Posted October 15th, 2007 by Susan Taylor Brown and filed in Random

Today is Blog Action Day, a single day in which bloggers all over the world post on the same topic. This year the topic is the environment. 

I can’t write unless I am comfortable in my environment. Sure, to an extent that means I need a comfy chair and an ergonomic set-up for typing. But to me it means more than that, it means that I have to be happy in my surroundings. Some of that is inside and some of it is outside. I’m an introvert so I get my energy from my time alone. My home is comfortable, cozy, filled with books in just about every room. It’s a good environment for my writer self. 

I also love the outdoors and get energy from driving along the backroads in Santa Cruz amongst the redwoods and ferns. It is both soothing and energizing at the same time. In the last house we rented we wanted to try to replicate that same “back to nature” feeling in our yard. We didn’t own the place so there were limits to what we could do. We decided to start small and practice for a time when we had a home of our own. There was a sideyard that used to be used for RV storage – translation: It was dead, not even any weeds growing there and packed down hard as cement. It looked like this:

My husband had majored in enviormental issues (as well as politics and economics) and suggested we look into California Native Plants. 

Native plants are, as you might expect, plants that grew in your area long before civilization arrived. They co-evolved with animals, fungi and microbes, to form a complex network of relationships and are the foundation of our native ecosystems, or natural communities. And here’s the thing, a native plant garden is so much easier to take care of than a traditional garden. If you plant the right plants for your area they will improve the soil, send down deep roots that will be able to deal with your natural waterfall (or lack of in my case here in California) and they will encourage the reappearance of native wildlife from bugs to butterflies to birds and more.

There are some plants that are the sole food for native wildlife. In California, our state insect is the Dogface butterfly. Sadly many people will never see one because larvae of the Dogface buttefly feed almost solely on the California Native plant False indigo. This plant is on the endangered species list maintained by the California Native Plant Society.

So with just a little bit of research I was hooked on the idea of taking our barren sideyard and using it as an experimental California Native plant garden. We took a trip to Native Revival in Aptos and spent several weekends digging holes and planting plants. After 3 weeks we ended up with this, already an improvement over the bare, dead dirt.

We didn’t put in a sprinkler system because the idea was to see how the garden would do if we left it to Mother Nature. We followed the nursery’s suggestions to water the holes well when we planted, to water once a week for the first month, and to mulch heavily. Then we mostly left it alone.
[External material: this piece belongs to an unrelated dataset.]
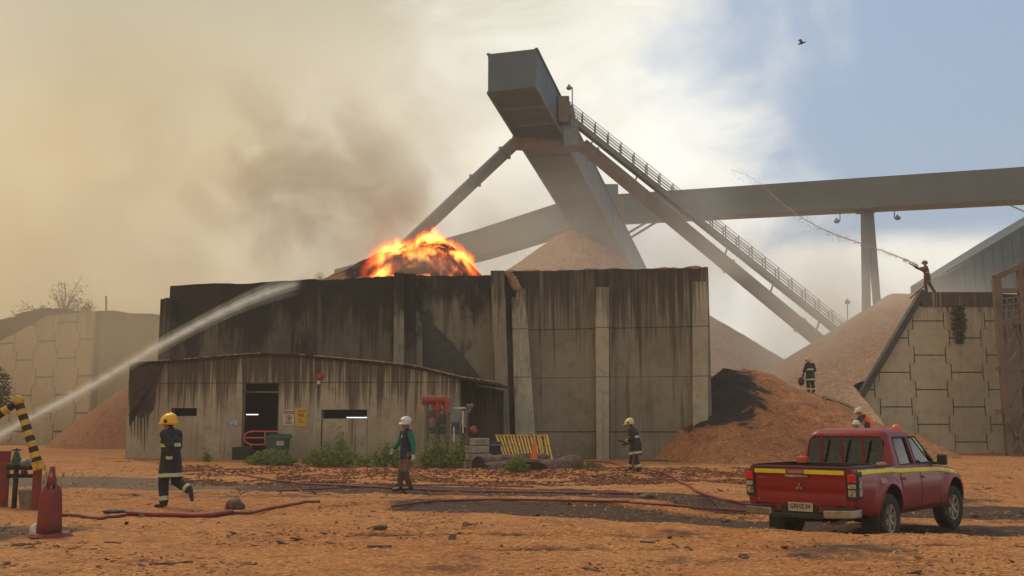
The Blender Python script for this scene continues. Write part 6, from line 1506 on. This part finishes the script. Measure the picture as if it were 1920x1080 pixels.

And one year later, with no extra water, no fertilizer, no supplements at all, we had this:

It’s safe to say that I have been converted to the idea of using Native Plants as much as possible. The yard was always full of wildlife activity even though we lived in the middle of the city, three houses from the freeway. Neighbors with a bird bath told us they had never, in 45 years of living there, seen as many different birds in their yard as they had after we planted our native plants. We left that garden behind earlier this year when we moved but I’d like to think we gave a little back to the environment by improving that patch of bare dirt.

We bought a house this year and a few weeks ago we had everything ripped out of the backyard except for a single tree and the grass. The grass will be going too but not yet. We put up a new fence and are busy working with the Native Plant designer, (Pete at East Bay Wilds) planning our new yard which will be filled as many Native Plants as possible. 

Pete can’t promise me a Dogfaced butterfly but he has promised to help me improve my environment which will, in turn, improve my writing.